Rows from a 3D scene dataset
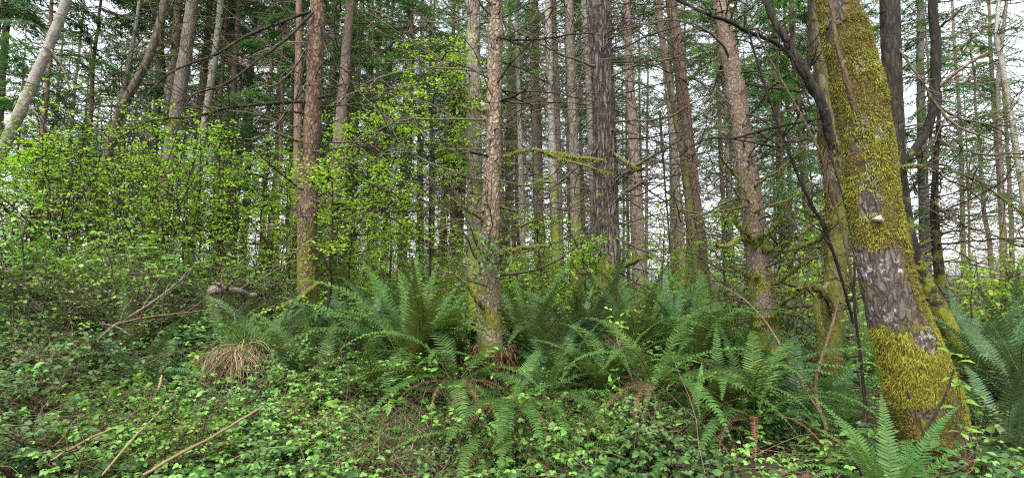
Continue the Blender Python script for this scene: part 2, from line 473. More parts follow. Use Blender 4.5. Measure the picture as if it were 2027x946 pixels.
def dead_twig_mesh(name, p, rad, r, n, z0, z1, lmin, lmax, mat, thick=.006, side=5, rise=.0, towards=None):
    """thin dead branches, with side twigs, round a trunk's path p"""
    zz = r.uniform(z0, z1, n)
    st = np.stack([np.interp(zz, p[:, 2], p[:, i]) for i in (0, 1)] + [zz], -1)
    az = r.uniform(0, 2 * np.pi, n)
    d = np.stack([np.cos(az), np.sin(az), r.normal(rise, .28, n)], -1)
    L = r.uniform(lmin, lmax, n) ** 1.0
    mb = MB()
    A = walk(st, d, L, 8, r, .45, r.choice([-.5, .0, .6]))
    th = thick * r.uniform(.5, 1.4, n) * (L / lmax) ** .5
    mb.tubes(A, th[:, None] * np.linspace(1, .35, 8), 3)
    m = n * side
    k = np.repeat(np.arange(n), side)
    i = r.integers(2, 8, m)
    sp = A[k, i]; dd = nrm(A[k, i] - A[k, i - 1]) + r.normal(0, .65, (m, 3))
    Bt = walk(sp, dd, L[k] * r.uniform(.15, .5, m), 5, r, .5, 0)
    mb.tubes(Bt, (th[k] * .6)[:, None] * np.linspace(1, .4, 5), 3)
    return mb.mesh(name, mat)

def moss_strands(mb, p, rad, r, n, lmin=.02, lmax=.06, wd=.005, mask=None, hang=1.0, out=.35):
    """hanging strands on the surface of a tube along p"""
    L = len(p)
    u = r.uniform(0, L - 1.001, n); i = u.astype(int); f = (u - i)[:, None]
    c = p[i] * (1 - f) + p[i + 1] * f; rr = rad[i] * (1 - f[:, 0]) + rad[i + 1] * f[:, 0]
    T = nrm(p[i + 1] - p[i])
    ref = np.where((np.abs(T[:, 2]) > .75)[:, None], np.array([1.0, 0, 0]), UP)
    N = nrm(np.cross(T, ref)); B = np.cross(T, N)
    a = r.uniform(0, 2 * np.pi, n)
    o = np.cos(a)[:, None] * N + np.sin(a)[:, None] * B
    pos = c + o * (rr * .98)[:, None]
    if mask is not None:
        keep = mask(pos, o, u / (L - 1)); pos, o = pos[keep], o[keep]
    m = len(pos)
    d = nrm(o * out * .55 + r.normal(0, .48, (m, 3)) + np.array([0, 0, -hang * 1.0]))
    ln = r.uniform(lmin, lmax, m) * (.35 + 1.5 * vnoise(pos * 13, 31) ** 1.3)
    sd = nrm(np.cross(d, o + r.normal(0, .5, (m, 3))))
    q = pos + o * .004
    mid = q + d * (ln * .5)[:, None] + o * (ln * .14)[:, None]
    tip = q + d * ln[:, None] + np.array([0, 0, -1]) * (ln * .15)[:, None]
    w = (wd * r.uniform(.6, 1.4, m))[:, None]
    V = np.stack([q - sd * w * .5, q + sd * w * .5, mid + sd * w * .5, mid - sd * w * .5, tip], 1)
    off = (np.arange(m) * 5)[:, None, None]
    mb.add(V, np.array([[0, 1, 2, 3]])[None] + off, np.array([[3, 2, 4]])[None] + off)

def px_path(pts, n=24):
    """pts (px, py, width px, Y) -> smooth path and radii"""
    w = []
    for px, py, wd, Y in pts:
        p, d = P(px, py, Y); w.append([*p, wd / 2 / FPX * d])
    c = resample(w, n)
    return c[:, :3], np.maximum(c[:, 3], .0015)

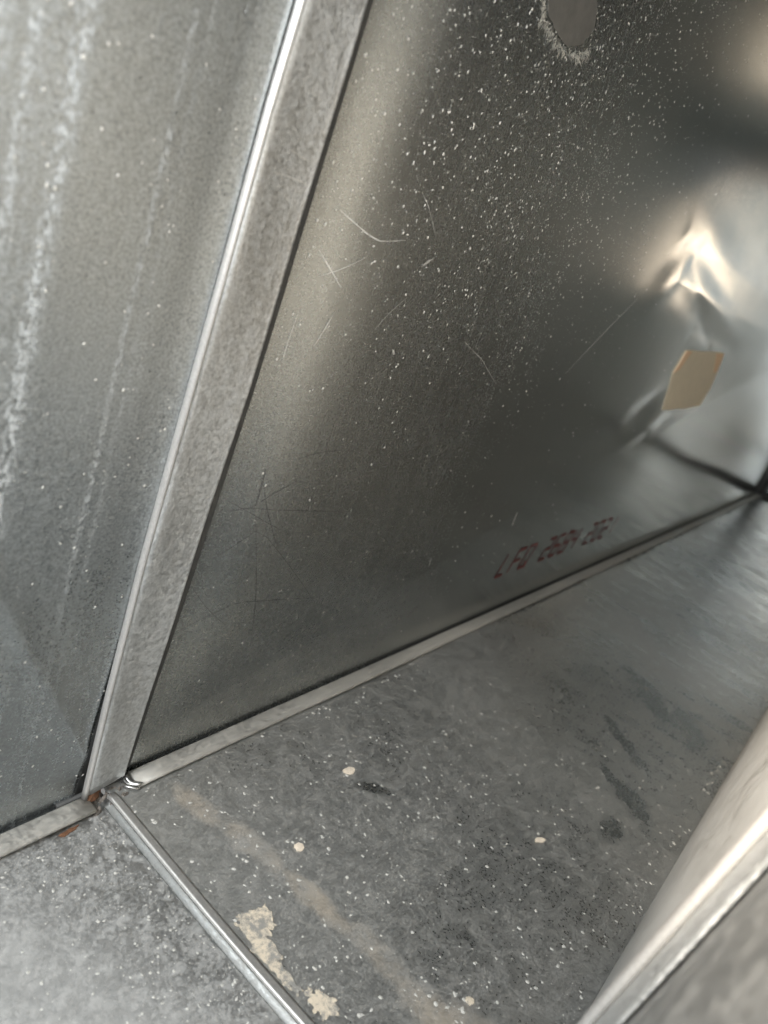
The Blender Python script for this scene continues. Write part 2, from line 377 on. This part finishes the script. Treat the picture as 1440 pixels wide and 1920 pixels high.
sheet('side_panel', np.stack([XX, y_side(ZZ) - 0.0015 - 0.002 * np.sin(XX * 20), ZZ - 0.004], -1), 'side_near', near, back=(0, -1, 0))
XX, YY = np.meshgrid(np.linspace(X0, -0.002, 20), np.linspace(0.003, -0.30, 12), indexing='ij')
sheet('top_panel', np.stack([XX, YY, np.full_like(XX, TOP)], -1), 'wall_left', near, back=(0, 0, 1))
path = [((x, 0.0004 + 0.0002 * math.sin(x * 40), -0.0030), (0, -1, 0.06), (0, 0, 1)) for x in np.linspace(X0, -0.0150, 40)]
sweep('corner_seam', path, [(a, b * 1.15) for a, b in seam_profile()], 'seam', near)
sweep('joint_gap', [((-0.0172, 0.0030, z), (1, 0, 0), (0, 1, 0)) for z in np.linspace(-0.004, TOP, 20)],
      [(0, 0), (0.024, 0), (0.024, 0.002), (0, 0.002)], 'gap', near)

# ================================================================== cleats
wc = tag(empty('joint_cleat', (0, -0.003, 0)), 'tall flat steel cleat with bright rounded edge covering the wall joint', 'duct cleat')
def cleat_face(n=120):
    P = []
    for i in range(n + 1):
        z = 0.0048 + (TOP - 0.0048) * i / n; a, b = interp(CL, z), interp(CR, z)
        row = []
        for u, d in ((0.0, 0.0046), (0.10, 0.0049), (0.25, 0.0046), (0.5, 0.0042), (0.71, 0.0040), (0.74, 0.0041), (0.9, 0.0038), (0.955, 0.0041), (0.985, 0.0043), (1.0, 0.0038), (1.0, 0.0024)):
            row.append((a + 0.0019 + (b - a - 0.0019) * u, -d - 0.0003 * math.sin(z * 50 + u * 3), z - 0.0 * u))
        P.append(row)
    return np.array(P)
P = cleat_face()
P[0, :, 2] += np.linspace(0, 0.003, P.shape[1])
sheet('face', P, 'cleat', wc, thick=0.0009, back=(0, 1, 0))
path = []
for i in range(121):
    z = 0.0020 + (TOP - 0.002) * i / 120; path.append(((interp(CL, z) + 0.0014, -0.0030, z), (1, 0, 0), (0, -1, 0)))
sweep('rounded_hem', path, [(0.0014 * math.cos(a), 0.0020 * math.sin(a)) for a in np.linspace(0, 2 * math.pi, 29)[:-1]], 'hem', wc)

sweep('edge_shade_strip', [((interp(CR, z) + 0.0002, 0.0006 - float(wall_h(np.array(interp(CR, z)), np.array(z))), z), (1, 0, 0), (0, -1, 0)) for z in np.linspace(0.008, TOP, 100)],
      [(-0.003, -0.0020), (0.0056, -0.0020), (0.0050, 0.0010), (0.0040, 0.0016), (-0.003, 0.0014)], 'gap', wc)  # dark strip added as the shade beside the cleat's right edge

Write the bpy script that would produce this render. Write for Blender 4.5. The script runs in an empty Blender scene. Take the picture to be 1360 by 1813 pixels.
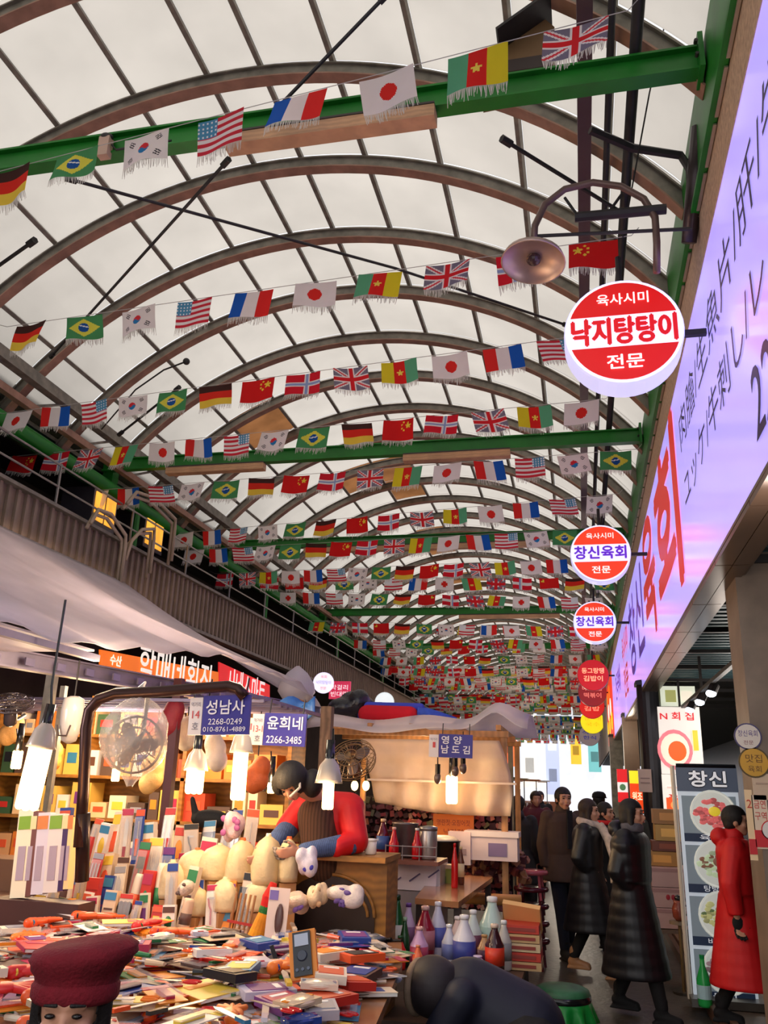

[STATED GOAL] Repeat the listing in full and exactly. Do not include any images.

[CORRECT ANSWER]
Continue the Blender Python script for this scene: part 2, from line 473. More parts follow. Use Blender 4.5. Measure the picture as if it were 2027x946 pixels.
def dead_twig_mesh(name, p, rad, r, n, z0, z1, lmin, lmax, mat, thick=.006, side=5, rise=.0, towards=None):
    """thin dead branches, with side twigs, round a trunk's path p"""
    zz = r.uniform(z0, z1, n)
    st = np.stack([np.interp(zz, p[:, 2], p[:, i]) for i in (0, 1)] + [zz], -1)
    az = r.uniform(0, 2 * np.pi, n)
    d = np.stack([np.cos(az), np.sin(az), r.normal(rise, .28, n)], -1)
    L = r.uniform(lmin, lmax, n) ** 1.0
    mb = MB()
    A = walk(st, d, L, 8, r, .45, r.choice([-.5, .0, .6]))
    th = thick * r.uniform(.5, 1.4, n) * (L / lmax) ** .5
    mb.tubes(A, th[:, None] * np.linspace(1, .35, 8), 3)
    m = n * side
    k = np.repeat(np.arange(n), side)
    i = r.integers(2, 8, m)
    sp = A[k, i]; dd = nrm(A[k, i] - A[k, i - 1]) + r.normal(0, .65, (m, 3))
    Bt = walk(sp, dd, L[k] * r.uniform(.15, .5, m), 5, r, .5, 0)
    mb.tubes(Bt, (th[k] * .6)[:, None] * np.linspace(1, .4, 5), 3)
    return mb.mesh(name, mat)

def moss_strands(mb, p, rad, r, n, lmin=.02, lmax=.06, wd=.005, mask=None, hang=1.0, out=.35):
    """hanging strands on the surface of a tube along p"""
    L = len(p)
    u = r.uniform(0, L - 1.001, n); i = u.astype(int); f = (u - i)[:, None]
    c = p[i] * (1 - f) + p[i + 1] * f; rr = rad[i] * (1 - f[:, 0]) + rad[i + 1] * f[:, 0]
    T = nrm(p[i + 1] - p[i])
    ref = np.where((np.abs(T[:, 2]) > .75)[:, None], np.array([1.0, 0, 0]), UP)
    N = nrm(np.cross(T, ref)); B = np.cross(T, N)
    a = r.uniform(0, 2 * np.pi, n)
    o = np.cos(a)[:, None] * N + np.sin(a)[:, None] * B
    pos = c + o * (rr * .98)[:, None]
    if mask is not None:
        keep = mask(pos, o, u / (L - 1)); pos, o = pos[keep], o[keep]
    m = len(pos)
    d = nrm(o * out * .55 + r.normal(0, .48, (m, 3)) + np.array([0, 0, -hang * 1.0]))
    ln = r.uniform(lmin, lmax, m) * (.35 + 1.5 * vnoise(pos * 13, 31) ** 1.3)
    sd = nrm(np.cross(d, o + r.normal(0, .5, (m, 3))))
    q = pos + o * .004
    mid = q + d * (ln * .5)[:, None] + o * (ln * .14)[:, None]
    tip = q + d * ln[:, None] + np.array([0, 0, -1]) * (ln * .15)[:, None]
    w = (wd * r.uniform(.6, 1.4, m))[:, None]
    V = np.stack([q - sd * w * .5, q + sd * w * .5, mid + sd * w * .5, mid - sd * w * .5, tip], 1)
    off = (np.arange(m) * 5)[:, None, None]
    mb.add(V, np.array([[0, 1, 2, 3]])[None] + off, np.array([[3, 2, 4]])[None] + off)

def px_path(pts, n=24):
    """pts (px, py, width px, Y) -> smooth path and radii"""
    w = []
    for px, py, wd, Y in pts:
        p, d = P(px, py, Y); w.append([*p, wd / 2 / FPX * d])
    c = resample(w, n)
    return c[:, :3], np.maximum(c[:, 3], .0015)

The Blender Python script for this scene continues. Write part 2, from line 377 on. This part finishes the script. Treat the picture as 1440 pixels wide and 1920 pixels high.
sheet('side_panel', np.stack([XX, y_side(ZZ) - 0.0015 - 0.002 * np.sin(XX * 20), ZZ - 0.004], -1), 'side_near', near, back=(0, -1, 0))
XX, YY = np.meshgrid(np.linspace(X0, -0.002, 20), np.linspace(0.003, -0.30, 12), indexing='ij')
sheet('top_panel', np.stack([XX, YY, np.full_like(XX, TOP)], -1), 'wall_left', near, back=(0, 0, 1))
path = [((x, 0.0004 + 0.0002 * math.sin(x * 40), -0.0030), (0, -1, 0.06), (0, 0, 1)) for x in np.linspace(X0, -0.0150, 40)]
sweep('corner_seam', path, [(a, b * 1.15) for a, b in seam_profile()], 'seam', near)
sweep('joint_gap', [((-0.0172, 0.0030, z), (1, 0, 0), (0, 1, 0)) for z in np.linspace(-0.004, TOP, 20)],
      [(0, 0), (0.024, 0), (0.024, 0.002), (0, 0.002)], 'gap', near)

# ================================================================== cleats
wc = tag(empty('joint_cleat', (0, -0.003, 0)), 'tall flat steel cleat with bright rounded edge covering the wall joint', 'duct cleat')
def cleat_face(n=120):
    P = []
    for i in range(n + 1):
        z = 0.0048 + (TOP - 0.0048) * i / n; a, b = interp(CL, z), interp(CR, z)
        row = []
        for u, d in ((0.0, 0.0046), (0.10, 0.0049), (0.25, 0.0046), (0.5, 0.0042), (0.71, 0.0040), (0.74, 0.0041), (0.9, 0.0038), (0.955, 0.0041), (0.985, 0.0043), (1.0, 0.0038), (1.0, 0.0024)):
            row.append((a + 0.0019 + (b - a - 0.0019) * u, -d - 0.0003 * math.sin(z * 50 + u * 3), z - 0.0 * u))
        P.append(row)
    return np.array(P)
P = cleat_face()
P[0, :, 2] += np.linspace(0, 0.003, P.shape[1])
sheet('face', P, 'cleat', wc, thick=0.0009, back=(0, 1, 0))
path = []
for i in range(121):
    z = 0.0020 + (TOP - 0.002) * i / 120; path.append(((interp(CL, z) + 0.0014, -0.0030, z), (1, 0, 0), (0, -1, 0)))
sweep('rounded_hem', path, [(0.0014 * math.cos(a), 0.0020 * math.sin(a)) for a in np.linspace(0, 2 * math.pi, 29)[:-1]], 'hem', wc)

sweep('edge_shade_strip', [((interp(CR, z) + 0.0002, 0.0006 - float(wall_h(np.array(interp(CR, z)), np.array(z))), z), (1, 0, 0), (0, -1, 0)) for z in np.linspace(0.008, TOP, 100)],
      [(-0.003, -0.0020), (0.0056, -0.0020), (0.0050, 0.0010), (0.0040, 0.0016), (-0.003, 0.0014)], 'gap', wc)  # dark strip added as the shade beside the cleat's right edge

Write the bpy script that would produce this render. Write for Blender 4.5. The script runs in an empty Blender scene. Take the picture to be 1360 by 1813 pixels.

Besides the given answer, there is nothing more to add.